As we said at the outset, the Court of Appeal doesn't often look at mergers. That might be a good thing.

This judgment re-casts the competition test as a hair trigger without really saying why or exploring the commercial consequences of fiddling with the law in this way. The Court of Appeal also injects further uncertainty into the question of accessory liability, casting doubt on the standard approach but ultimately not settling on an alternative. The only point of real clarity is the observation that clearance applications, once made, should not be withdrawn –  something that seemed obvious until a "wink" from a Commission staffer kicked off this sorry story to begin with.

Bundling discounts

Some recent developments have brought greater certainty to the question of how bundle discounts should be treated in competition law. In particular, the Commerce Commission has set out the way it will analyse bundle discounts.

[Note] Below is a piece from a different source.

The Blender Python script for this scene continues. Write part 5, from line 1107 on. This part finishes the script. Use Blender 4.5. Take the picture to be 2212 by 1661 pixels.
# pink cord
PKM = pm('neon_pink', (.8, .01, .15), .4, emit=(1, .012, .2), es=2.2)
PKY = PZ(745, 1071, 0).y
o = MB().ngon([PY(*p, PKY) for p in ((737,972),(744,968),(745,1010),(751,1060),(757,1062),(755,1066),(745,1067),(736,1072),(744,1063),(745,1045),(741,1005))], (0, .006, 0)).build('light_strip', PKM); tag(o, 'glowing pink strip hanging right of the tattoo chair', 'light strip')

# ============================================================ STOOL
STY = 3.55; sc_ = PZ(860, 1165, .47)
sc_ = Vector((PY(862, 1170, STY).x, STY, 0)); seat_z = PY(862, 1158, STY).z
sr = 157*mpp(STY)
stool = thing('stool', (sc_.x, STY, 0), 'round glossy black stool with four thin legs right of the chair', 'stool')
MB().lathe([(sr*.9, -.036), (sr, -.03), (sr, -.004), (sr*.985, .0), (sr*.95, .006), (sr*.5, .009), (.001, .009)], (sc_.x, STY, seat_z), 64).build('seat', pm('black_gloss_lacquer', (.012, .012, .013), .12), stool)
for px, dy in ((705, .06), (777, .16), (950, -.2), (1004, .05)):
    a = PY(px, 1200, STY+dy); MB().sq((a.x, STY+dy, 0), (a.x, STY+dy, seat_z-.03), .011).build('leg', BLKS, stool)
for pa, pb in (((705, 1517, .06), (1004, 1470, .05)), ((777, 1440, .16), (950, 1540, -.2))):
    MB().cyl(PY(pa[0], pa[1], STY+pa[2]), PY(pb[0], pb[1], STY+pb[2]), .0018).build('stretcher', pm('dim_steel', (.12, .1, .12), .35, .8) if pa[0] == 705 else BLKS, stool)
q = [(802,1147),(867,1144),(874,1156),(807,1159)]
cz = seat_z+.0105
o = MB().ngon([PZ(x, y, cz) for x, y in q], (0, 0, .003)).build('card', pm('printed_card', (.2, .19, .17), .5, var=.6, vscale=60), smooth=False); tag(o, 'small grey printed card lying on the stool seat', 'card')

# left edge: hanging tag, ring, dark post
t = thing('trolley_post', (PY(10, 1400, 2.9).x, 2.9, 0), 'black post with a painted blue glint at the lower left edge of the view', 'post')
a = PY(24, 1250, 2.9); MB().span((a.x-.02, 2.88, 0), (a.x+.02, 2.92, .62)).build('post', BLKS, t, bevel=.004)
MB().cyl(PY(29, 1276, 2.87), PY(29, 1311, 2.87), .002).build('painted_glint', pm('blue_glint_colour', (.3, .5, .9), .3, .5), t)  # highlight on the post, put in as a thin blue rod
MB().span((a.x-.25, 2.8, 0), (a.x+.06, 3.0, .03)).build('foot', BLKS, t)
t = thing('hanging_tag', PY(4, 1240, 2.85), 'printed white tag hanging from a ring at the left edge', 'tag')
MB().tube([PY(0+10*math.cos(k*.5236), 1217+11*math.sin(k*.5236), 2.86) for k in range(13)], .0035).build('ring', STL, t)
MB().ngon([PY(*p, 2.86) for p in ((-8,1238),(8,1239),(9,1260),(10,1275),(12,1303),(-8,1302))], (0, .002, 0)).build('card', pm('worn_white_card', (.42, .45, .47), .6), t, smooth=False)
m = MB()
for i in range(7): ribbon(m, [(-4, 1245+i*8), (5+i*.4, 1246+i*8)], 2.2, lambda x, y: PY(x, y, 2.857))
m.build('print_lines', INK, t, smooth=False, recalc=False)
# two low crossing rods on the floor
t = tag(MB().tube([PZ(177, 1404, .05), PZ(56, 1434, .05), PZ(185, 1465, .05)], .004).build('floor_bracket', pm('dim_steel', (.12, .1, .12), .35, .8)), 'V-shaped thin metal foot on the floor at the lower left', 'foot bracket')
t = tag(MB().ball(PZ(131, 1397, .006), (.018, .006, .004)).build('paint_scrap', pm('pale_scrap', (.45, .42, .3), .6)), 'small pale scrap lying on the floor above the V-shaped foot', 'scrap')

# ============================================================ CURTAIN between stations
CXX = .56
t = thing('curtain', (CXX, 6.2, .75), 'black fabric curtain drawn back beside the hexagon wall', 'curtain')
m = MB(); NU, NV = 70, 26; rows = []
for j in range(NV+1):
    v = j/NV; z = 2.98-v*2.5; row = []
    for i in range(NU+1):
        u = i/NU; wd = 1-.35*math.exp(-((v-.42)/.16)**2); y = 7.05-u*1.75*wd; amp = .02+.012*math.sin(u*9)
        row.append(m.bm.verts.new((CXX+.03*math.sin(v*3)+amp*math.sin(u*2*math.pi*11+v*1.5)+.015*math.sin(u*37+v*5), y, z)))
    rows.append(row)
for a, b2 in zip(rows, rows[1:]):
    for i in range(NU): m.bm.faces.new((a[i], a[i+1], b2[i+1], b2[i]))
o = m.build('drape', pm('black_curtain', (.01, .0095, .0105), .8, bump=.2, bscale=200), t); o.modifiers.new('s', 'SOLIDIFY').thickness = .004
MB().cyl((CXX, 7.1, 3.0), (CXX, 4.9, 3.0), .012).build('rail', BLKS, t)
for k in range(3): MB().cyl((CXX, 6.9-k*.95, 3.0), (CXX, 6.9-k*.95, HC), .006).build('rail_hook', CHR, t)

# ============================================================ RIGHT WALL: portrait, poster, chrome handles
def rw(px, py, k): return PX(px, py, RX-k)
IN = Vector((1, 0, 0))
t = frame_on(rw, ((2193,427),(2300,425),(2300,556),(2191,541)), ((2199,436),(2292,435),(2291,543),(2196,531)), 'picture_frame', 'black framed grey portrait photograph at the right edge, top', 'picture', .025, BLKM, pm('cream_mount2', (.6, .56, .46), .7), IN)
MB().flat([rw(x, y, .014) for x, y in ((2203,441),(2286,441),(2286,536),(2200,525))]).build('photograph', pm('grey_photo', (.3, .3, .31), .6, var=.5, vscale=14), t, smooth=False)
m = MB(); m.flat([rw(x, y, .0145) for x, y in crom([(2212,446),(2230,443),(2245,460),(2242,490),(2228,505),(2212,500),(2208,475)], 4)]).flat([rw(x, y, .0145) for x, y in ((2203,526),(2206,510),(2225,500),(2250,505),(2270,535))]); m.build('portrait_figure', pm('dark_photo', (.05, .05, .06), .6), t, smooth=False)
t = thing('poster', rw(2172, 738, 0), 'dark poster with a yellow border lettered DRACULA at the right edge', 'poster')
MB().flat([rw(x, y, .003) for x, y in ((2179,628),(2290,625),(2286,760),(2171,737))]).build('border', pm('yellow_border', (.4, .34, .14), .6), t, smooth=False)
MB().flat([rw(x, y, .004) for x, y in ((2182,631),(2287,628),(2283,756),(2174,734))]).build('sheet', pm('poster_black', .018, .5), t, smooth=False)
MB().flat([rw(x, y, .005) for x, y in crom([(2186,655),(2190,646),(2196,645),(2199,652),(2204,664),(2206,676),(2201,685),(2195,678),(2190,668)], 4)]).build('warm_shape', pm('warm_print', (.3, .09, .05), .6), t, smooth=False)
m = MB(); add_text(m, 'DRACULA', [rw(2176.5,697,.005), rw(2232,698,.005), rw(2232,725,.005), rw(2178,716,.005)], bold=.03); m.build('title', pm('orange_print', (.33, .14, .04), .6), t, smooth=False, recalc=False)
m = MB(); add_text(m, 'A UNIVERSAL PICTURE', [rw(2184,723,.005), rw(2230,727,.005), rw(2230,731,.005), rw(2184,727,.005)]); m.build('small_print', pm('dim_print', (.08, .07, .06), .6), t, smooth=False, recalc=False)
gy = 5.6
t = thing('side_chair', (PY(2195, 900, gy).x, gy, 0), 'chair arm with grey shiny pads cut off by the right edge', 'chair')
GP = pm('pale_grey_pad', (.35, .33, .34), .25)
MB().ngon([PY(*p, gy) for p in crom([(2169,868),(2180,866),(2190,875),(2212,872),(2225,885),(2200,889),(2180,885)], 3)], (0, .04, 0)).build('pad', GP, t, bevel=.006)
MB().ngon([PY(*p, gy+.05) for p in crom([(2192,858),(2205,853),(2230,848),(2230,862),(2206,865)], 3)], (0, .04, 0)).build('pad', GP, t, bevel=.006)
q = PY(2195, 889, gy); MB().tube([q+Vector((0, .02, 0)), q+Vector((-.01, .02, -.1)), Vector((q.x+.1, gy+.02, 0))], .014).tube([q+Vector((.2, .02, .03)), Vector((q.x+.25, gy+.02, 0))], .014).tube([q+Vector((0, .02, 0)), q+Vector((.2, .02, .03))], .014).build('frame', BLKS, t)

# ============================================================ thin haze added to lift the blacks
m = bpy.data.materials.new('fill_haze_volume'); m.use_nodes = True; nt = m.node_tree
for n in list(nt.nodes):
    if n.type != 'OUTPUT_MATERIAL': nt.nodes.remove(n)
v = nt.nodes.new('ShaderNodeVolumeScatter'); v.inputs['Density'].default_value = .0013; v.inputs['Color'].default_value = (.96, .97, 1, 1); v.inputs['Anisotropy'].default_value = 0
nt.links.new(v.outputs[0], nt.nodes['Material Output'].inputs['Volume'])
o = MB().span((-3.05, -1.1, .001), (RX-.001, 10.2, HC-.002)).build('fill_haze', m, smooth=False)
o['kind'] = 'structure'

Also, there have been two significant US developments a report by the Anti-Trust Modernisation Commission and the PeaceHealth Decision of the Ninth Circuit Court of Appeal.

For more on bundling discounts, click here

0867: Remembering dial-up, and reinforcing the counterfactual test

Around the turn of the century, the Commission claimed that Telecom's decision to introduce a free internet access number range (0867 xxx xxx), while implementing a charge for residential local number dial-up access to the internet, was a breach of s36 of the Commerce Act.

Section 36 at the time (since amended) prohibited firms in a dominant market position from using that dominance for anti-competitive purpose. The High Court has held that Telecom neither used any dominance it may have had, nor had any anti-competitive purpose: instead, it was engaged in "normal profit-maximising behaviour, to be expected of any firm, dominant or otherwise".